SUMMARY OF THE INVENTION

This invention disclosed a simple cold-work method for hermetic connection of the fill tube to the container at a relatively low temperature. Not only the rigidity of the container can be maintained, but also the cost can be reduced with simpler procedure and equipment.

BRIEF DESCRIPTION OF THE DRAWINGS

FIG. 1 shows step 1 of a first embodiment according to the present invention, a fill tube inserting into a hole on the wall of the container.

FIG. 2 shows step 2 of the first embodiment, a squeezer inserting into the fill tube.

FIG. 3 shows a different squeezer can be used according to the present invention.

FIG. 4 shows an interfacial layer can be inserted in between the connection surface before connection according to the present invention.

DETAILED DESCRIPTION OF THE INVENTION

A cold-work procedure to connect a fill tube to a container at a relatively low working temperature, or room temperature, is disclosed.

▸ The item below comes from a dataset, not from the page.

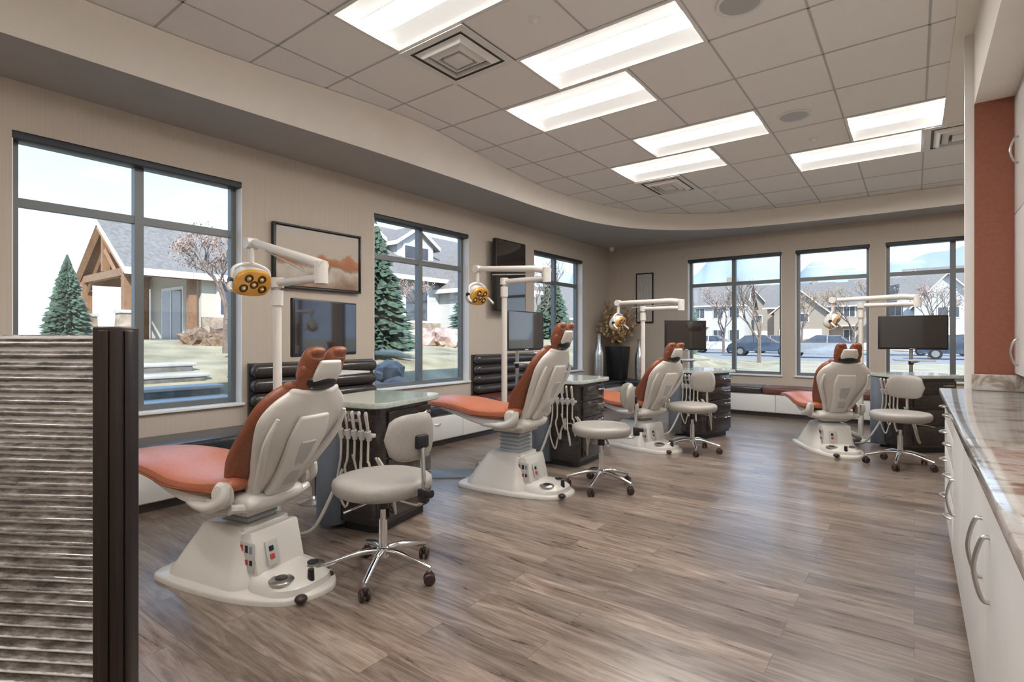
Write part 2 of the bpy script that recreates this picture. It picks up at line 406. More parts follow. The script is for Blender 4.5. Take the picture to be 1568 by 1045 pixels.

Under this low temperature connection procedure, the rigidity of the container is maintained, and the cost is reduced with a simpler procedure and equipment.

FIG. 1 shows step 1 to put the fill tube 3 into a hole of the container wall 1 of a two-phase heat dissipation device. FIG. 2 shows step 2, when a squeezer 4a is inserted into the fill tube 3. The front section 7 of a cylindrical fill tube 3 is inserted into a hole 2 in the metal container wall 1. The inner diameter of the hole 2 is slightly larger than the outer diameter of the front section 7 of the fill tube 3. The surfaces of the connecting parts should be cleaned beforehand. With the container wall 1 clamped with a fixer 5, a cylindrical squeezer 4a having a diameter somewhat larger than the inner diameter of the front section 7 of the fill tube 3 is squeezed in to cause permanent plastic deformation of the front section of the fill tube 3 and hermetic connection between the fill tube 3 and the container wall 1, as shown in FIG. 2. Afterwards, the squeezer 4a is withdrawn to finish the cold connection. Although not shown in FIG. 2, fixing of the fill tube 3 is needed as the squeezer is being squeezed in and withdrawn. The extension section 8 of the fill tube 3 has a larger diameter than that of the front section 7 for easy movement of the squeezer 4a. Preferably, the fill tube 3 is annealed beforehand for easy deformation. The fixer 5 is used to clamp the container wall 1 and restrict its deformation so that only the front section 7 of the fill tube 3 is deformed. Spinning of the squeezer 4a while it is moved in and out can make the process smoother.

FIG. 3 discloses a screw-type squeezer 4b can be used alternatively. To screw the squeezer 4b in causing permanent deformation and hermetic connection of the fill tube 3 into the container wall 1. Again, fixing of the fill tube 3 is needed as the squeezer is squeezed in and withdrawn.

FIG. 4 indicates that a layer of interfacial material 6 can be put between the surface of the front section 7 of the fill tube 3 and the container wall 1. The interfacial material 6 can be soft metals, such as lead, tin, or lead-tin alloy, etc.; soft non-metals, such as a plastic sheet, a rubber sheet, or a silicone rubber sheet, etc.; or binding agents, such as epoxy resin or silicone resin, etc.

While the preferred embodiments of the invention have been described, it will be apparent to those skilled in the art that various modifications may be made without departing from the spirit of the present invention. Such modifications are all within the scope of this invention.

Claims

1. A method to hermetically connect a fill tube to the metal container wall of a two-phase heat dissipation device, comprises the steps of:

(1) placing a front section of said fill tube into a hole prepared in said container wall;

(2) forcing a squeezer with diameter somewhat larger than the inner diameter of said front section of said fill tube into said front section of said fill tube, to cause permanent plastic deformation of said fill tube; and

(3) drawing out said squeezer.

2. A method as describe in claim 1, wherein said squeezer is a cylindrical object.

3. The method as describe in claim 1, wherein said squeezer is a screw-type cylindrical object.

4. The method as describe in claim 1, wherein an interfacial material is added between the connecting surfaces of said fill tube and said container wall.

5. The method as describe in claim 4, wherein said interfacial material is a deformable metal.

6. The method as describe in claim 4, wherein said interfacial material is a deformable non-metal.

7. The method as describe in claim 4, wherein said interfacial material is a binding agent.